**Challenge**
In the records below, find each line containing the word "follow" and copy it.

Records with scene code

>>>

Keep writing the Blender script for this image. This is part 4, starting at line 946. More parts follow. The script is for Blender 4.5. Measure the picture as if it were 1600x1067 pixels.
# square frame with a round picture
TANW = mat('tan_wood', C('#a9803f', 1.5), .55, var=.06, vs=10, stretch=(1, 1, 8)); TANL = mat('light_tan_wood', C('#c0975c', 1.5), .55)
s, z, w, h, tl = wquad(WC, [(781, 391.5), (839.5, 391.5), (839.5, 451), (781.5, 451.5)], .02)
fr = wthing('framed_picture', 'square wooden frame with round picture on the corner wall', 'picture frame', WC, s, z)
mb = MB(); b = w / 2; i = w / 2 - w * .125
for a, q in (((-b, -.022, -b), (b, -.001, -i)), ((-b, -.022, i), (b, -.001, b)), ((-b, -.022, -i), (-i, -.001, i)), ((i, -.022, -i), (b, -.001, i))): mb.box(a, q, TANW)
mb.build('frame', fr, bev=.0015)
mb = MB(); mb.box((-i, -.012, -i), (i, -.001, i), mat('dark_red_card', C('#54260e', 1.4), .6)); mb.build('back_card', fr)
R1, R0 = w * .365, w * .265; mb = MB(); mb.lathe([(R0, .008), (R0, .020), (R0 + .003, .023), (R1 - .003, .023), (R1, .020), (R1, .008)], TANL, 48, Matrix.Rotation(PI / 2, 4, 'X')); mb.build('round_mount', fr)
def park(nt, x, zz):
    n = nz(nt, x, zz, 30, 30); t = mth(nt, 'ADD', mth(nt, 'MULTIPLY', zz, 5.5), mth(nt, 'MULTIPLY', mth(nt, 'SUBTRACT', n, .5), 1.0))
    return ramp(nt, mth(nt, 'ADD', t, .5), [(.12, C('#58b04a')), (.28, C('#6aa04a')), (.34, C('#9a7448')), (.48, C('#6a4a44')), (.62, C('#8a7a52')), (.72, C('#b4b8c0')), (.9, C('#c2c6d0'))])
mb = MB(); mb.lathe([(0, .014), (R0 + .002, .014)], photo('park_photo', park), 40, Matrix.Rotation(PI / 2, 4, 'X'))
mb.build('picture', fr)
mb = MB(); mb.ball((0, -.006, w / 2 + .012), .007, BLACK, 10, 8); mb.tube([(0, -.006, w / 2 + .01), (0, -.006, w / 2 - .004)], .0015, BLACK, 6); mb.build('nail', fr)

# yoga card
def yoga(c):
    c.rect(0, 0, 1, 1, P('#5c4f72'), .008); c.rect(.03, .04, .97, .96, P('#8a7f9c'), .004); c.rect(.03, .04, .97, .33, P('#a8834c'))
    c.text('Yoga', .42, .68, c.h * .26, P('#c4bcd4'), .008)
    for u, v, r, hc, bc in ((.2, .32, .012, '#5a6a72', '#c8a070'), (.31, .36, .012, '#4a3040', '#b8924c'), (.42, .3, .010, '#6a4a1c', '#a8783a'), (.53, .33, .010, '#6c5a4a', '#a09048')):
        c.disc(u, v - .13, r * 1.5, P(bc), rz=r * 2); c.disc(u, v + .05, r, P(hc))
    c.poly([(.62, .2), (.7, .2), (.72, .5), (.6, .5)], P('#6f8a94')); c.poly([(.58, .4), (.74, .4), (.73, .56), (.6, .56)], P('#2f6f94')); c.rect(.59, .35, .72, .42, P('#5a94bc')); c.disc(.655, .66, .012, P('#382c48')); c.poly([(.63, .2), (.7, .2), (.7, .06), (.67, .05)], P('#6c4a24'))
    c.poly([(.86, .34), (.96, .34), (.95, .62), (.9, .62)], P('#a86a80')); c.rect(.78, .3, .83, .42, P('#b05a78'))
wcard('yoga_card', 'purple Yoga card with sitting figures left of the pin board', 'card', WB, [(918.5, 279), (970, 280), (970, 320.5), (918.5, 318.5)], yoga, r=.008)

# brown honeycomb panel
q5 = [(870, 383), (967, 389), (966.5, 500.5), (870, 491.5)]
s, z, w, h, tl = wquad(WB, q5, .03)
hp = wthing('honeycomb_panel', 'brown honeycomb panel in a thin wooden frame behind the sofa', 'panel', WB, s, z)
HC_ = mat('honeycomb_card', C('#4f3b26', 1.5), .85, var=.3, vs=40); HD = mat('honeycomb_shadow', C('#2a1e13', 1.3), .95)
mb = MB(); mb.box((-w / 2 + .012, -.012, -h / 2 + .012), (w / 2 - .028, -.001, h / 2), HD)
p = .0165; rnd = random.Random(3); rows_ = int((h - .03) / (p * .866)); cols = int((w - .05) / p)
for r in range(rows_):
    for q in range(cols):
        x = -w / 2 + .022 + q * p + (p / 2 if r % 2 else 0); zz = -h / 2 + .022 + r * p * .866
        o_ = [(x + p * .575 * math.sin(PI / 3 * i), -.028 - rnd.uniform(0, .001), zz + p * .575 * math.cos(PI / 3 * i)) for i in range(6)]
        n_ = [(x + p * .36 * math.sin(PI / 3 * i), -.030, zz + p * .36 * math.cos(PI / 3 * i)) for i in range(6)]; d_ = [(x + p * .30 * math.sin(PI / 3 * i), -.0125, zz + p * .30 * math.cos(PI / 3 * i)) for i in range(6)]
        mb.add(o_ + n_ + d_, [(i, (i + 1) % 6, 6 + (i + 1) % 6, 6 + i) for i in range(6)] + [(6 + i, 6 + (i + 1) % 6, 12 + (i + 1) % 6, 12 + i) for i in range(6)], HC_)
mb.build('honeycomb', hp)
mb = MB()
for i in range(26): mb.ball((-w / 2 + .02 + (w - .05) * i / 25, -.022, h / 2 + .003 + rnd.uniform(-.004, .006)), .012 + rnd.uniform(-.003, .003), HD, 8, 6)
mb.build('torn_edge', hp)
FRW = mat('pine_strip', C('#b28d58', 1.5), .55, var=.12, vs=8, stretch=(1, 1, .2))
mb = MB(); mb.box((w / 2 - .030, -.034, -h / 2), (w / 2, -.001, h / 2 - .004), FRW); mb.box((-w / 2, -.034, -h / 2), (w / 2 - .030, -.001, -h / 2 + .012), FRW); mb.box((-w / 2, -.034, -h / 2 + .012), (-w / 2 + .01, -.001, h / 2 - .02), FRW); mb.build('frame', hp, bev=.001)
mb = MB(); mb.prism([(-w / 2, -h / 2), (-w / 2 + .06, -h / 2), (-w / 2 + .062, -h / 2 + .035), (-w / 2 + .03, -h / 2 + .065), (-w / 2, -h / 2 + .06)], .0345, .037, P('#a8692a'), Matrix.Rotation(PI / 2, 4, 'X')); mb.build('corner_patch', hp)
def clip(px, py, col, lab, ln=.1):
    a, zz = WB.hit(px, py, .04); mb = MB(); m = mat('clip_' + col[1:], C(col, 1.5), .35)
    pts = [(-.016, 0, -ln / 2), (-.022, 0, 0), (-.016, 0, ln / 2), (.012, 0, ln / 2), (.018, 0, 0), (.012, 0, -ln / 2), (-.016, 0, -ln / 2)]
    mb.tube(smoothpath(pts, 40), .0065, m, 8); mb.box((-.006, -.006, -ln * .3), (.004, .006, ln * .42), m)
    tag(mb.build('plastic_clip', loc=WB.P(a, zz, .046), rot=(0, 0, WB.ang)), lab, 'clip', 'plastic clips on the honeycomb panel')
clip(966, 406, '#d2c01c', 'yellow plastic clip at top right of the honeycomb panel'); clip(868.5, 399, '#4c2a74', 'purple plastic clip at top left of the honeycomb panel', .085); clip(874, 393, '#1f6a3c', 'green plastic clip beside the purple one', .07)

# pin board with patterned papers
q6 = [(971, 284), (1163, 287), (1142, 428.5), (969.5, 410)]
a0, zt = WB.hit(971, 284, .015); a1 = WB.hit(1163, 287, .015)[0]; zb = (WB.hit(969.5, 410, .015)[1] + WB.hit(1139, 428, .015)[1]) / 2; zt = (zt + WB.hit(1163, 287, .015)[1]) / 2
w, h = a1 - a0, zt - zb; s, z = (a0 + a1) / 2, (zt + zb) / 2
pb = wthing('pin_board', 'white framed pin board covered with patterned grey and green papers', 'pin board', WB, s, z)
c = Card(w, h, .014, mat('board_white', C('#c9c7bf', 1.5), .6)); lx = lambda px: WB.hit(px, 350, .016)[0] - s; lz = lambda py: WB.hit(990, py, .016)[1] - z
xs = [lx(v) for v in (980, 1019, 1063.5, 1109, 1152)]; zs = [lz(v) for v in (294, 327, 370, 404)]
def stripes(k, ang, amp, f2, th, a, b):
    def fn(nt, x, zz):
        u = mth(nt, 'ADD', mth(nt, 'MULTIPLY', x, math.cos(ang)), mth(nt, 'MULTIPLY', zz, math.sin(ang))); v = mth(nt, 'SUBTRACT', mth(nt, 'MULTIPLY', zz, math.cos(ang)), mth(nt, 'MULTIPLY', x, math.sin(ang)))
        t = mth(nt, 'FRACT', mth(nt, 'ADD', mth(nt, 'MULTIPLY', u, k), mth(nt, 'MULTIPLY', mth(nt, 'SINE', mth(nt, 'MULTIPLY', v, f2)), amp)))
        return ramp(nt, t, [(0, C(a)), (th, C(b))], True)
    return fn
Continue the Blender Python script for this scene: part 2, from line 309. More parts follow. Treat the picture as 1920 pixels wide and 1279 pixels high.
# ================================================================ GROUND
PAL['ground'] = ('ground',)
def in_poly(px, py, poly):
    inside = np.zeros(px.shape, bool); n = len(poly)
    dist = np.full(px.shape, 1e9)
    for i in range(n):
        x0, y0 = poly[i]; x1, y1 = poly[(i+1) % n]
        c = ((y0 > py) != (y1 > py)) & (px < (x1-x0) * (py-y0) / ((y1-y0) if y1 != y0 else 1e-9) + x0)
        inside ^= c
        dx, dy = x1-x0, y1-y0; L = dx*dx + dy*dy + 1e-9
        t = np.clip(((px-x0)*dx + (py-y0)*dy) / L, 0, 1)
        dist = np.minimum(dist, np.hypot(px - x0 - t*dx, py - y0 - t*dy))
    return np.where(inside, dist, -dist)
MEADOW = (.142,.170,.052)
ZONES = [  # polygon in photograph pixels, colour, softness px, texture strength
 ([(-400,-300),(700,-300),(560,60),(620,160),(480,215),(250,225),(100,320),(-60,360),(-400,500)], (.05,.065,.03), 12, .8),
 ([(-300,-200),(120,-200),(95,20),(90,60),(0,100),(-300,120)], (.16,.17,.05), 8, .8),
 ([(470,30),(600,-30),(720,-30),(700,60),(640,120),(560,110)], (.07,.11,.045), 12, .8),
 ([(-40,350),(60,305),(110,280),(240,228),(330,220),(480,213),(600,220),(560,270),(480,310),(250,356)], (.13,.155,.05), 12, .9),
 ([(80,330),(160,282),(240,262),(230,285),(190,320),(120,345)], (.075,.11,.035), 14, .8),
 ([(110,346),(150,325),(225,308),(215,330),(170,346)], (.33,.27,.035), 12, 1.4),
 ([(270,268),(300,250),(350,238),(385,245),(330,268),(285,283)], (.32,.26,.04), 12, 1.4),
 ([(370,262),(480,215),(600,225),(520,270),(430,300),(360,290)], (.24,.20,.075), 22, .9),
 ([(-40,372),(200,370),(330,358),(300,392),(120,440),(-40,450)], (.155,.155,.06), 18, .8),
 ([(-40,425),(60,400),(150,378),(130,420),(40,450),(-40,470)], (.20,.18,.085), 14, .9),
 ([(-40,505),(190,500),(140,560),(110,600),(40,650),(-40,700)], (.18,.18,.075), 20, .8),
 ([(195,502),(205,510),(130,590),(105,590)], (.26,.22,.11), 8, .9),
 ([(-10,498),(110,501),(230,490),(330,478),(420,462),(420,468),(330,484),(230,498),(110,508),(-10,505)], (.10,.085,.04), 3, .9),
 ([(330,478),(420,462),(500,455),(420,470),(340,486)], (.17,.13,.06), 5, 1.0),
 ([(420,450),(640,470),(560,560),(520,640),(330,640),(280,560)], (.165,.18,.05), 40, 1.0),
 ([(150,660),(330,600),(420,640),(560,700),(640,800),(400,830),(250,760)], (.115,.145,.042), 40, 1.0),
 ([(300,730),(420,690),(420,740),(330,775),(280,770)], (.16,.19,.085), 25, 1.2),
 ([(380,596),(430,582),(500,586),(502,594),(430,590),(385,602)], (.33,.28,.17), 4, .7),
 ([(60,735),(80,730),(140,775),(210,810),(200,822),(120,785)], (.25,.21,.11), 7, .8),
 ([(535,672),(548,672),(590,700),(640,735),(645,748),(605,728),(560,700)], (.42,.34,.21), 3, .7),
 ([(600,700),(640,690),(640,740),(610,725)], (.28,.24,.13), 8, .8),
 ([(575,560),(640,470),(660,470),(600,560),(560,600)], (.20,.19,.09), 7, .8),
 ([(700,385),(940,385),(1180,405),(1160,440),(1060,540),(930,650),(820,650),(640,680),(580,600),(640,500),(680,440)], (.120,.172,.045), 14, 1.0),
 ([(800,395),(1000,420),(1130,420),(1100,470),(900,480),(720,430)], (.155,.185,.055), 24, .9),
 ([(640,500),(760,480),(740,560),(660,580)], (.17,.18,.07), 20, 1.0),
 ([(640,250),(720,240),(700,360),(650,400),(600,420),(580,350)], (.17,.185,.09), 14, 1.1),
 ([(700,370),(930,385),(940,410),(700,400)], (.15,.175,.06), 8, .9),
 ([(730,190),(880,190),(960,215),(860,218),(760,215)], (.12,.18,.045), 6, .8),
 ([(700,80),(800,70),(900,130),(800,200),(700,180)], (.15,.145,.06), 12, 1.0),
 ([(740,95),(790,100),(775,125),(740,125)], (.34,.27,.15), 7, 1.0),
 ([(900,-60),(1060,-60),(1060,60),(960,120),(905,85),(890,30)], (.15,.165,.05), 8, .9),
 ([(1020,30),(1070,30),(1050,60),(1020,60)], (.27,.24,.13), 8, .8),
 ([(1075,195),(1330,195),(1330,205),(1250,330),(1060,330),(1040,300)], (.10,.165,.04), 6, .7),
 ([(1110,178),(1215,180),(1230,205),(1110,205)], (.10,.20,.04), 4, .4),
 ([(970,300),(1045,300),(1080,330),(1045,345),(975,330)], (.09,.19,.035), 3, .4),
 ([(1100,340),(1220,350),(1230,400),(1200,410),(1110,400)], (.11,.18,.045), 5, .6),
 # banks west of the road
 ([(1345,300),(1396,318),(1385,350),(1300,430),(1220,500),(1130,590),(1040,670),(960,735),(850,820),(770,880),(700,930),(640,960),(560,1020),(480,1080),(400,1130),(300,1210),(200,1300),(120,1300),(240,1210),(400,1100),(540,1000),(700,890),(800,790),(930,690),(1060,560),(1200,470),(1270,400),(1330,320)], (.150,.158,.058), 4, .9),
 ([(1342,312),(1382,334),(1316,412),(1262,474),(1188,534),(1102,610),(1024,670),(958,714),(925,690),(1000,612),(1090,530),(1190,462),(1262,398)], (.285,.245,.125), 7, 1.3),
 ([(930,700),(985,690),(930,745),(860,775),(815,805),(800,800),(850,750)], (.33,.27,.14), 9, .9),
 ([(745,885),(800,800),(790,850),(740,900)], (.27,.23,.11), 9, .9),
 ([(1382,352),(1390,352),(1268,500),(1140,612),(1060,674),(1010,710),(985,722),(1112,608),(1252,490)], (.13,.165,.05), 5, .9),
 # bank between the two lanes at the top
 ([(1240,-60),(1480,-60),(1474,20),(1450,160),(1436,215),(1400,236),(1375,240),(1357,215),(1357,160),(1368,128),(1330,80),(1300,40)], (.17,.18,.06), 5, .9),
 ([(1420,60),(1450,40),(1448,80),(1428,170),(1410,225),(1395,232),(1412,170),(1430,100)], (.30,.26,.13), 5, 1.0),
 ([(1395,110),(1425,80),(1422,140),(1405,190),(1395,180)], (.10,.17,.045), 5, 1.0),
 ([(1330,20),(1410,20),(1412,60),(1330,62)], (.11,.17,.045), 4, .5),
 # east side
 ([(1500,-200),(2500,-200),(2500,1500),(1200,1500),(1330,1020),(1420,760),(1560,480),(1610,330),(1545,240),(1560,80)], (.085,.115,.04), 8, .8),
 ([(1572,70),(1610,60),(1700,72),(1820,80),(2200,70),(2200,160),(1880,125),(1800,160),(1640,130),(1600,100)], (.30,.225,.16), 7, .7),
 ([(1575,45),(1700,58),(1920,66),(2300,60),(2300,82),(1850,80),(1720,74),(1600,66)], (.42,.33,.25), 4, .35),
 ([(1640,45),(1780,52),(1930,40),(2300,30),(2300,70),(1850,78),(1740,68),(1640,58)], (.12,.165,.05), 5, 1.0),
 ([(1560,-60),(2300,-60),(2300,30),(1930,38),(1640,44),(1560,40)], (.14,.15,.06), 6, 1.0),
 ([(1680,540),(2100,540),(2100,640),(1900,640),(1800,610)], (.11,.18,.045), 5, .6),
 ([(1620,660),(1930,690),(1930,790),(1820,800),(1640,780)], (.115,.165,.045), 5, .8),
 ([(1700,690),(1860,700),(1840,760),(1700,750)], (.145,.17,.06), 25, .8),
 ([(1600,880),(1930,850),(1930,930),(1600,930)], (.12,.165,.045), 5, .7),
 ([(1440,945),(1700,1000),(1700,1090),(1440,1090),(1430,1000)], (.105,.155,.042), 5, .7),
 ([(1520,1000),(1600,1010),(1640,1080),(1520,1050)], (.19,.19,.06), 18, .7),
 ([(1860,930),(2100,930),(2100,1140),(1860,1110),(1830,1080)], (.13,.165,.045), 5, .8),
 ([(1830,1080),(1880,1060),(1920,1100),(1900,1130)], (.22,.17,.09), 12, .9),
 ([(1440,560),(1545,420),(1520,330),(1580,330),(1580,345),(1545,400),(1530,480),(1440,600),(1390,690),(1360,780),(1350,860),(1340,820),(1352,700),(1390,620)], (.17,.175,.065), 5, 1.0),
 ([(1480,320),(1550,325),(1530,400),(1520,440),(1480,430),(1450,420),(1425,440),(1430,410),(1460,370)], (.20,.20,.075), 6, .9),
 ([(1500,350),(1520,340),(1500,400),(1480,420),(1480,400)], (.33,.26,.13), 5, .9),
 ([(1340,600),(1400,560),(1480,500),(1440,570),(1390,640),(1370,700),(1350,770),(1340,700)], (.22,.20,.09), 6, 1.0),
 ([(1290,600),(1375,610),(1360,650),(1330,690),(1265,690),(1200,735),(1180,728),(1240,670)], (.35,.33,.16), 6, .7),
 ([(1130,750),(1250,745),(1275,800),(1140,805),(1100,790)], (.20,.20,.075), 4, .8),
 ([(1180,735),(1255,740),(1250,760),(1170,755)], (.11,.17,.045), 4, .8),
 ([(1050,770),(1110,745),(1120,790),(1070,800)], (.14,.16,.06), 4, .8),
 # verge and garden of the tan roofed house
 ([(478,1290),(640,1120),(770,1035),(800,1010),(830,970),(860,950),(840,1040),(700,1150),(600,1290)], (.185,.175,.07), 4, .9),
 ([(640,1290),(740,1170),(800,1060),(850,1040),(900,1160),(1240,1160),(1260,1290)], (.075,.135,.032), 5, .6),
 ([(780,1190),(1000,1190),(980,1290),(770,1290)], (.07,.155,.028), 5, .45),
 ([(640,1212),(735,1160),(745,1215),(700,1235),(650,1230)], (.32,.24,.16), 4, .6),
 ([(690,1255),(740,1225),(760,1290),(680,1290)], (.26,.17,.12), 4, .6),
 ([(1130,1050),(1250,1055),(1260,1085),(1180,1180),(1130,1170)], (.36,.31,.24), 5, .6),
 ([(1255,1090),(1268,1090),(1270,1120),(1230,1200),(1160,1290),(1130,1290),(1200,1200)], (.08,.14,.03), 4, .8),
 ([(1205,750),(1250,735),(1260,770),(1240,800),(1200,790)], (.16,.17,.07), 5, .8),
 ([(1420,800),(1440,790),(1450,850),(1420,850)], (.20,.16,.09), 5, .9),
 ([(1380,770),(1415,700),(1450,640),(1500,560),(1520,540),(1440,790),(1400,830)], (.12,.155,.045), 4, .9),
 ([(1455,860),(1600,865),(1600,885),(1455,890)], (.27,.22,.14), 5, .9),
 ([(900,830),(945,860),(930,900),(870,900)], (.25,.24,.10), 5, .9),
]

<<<

**Reply**
Keep writing the Blender script for this image. This is part 4, starting at line 946. More parts follow. The script is for Blender 4.5. Measure the picture as if it were 1600x1067 pixels.
Continue the Blender Python script for this scene: part 2, from line 309. More parts follow. Treat the picture as 1920 pixels wide and 1279 pixels high.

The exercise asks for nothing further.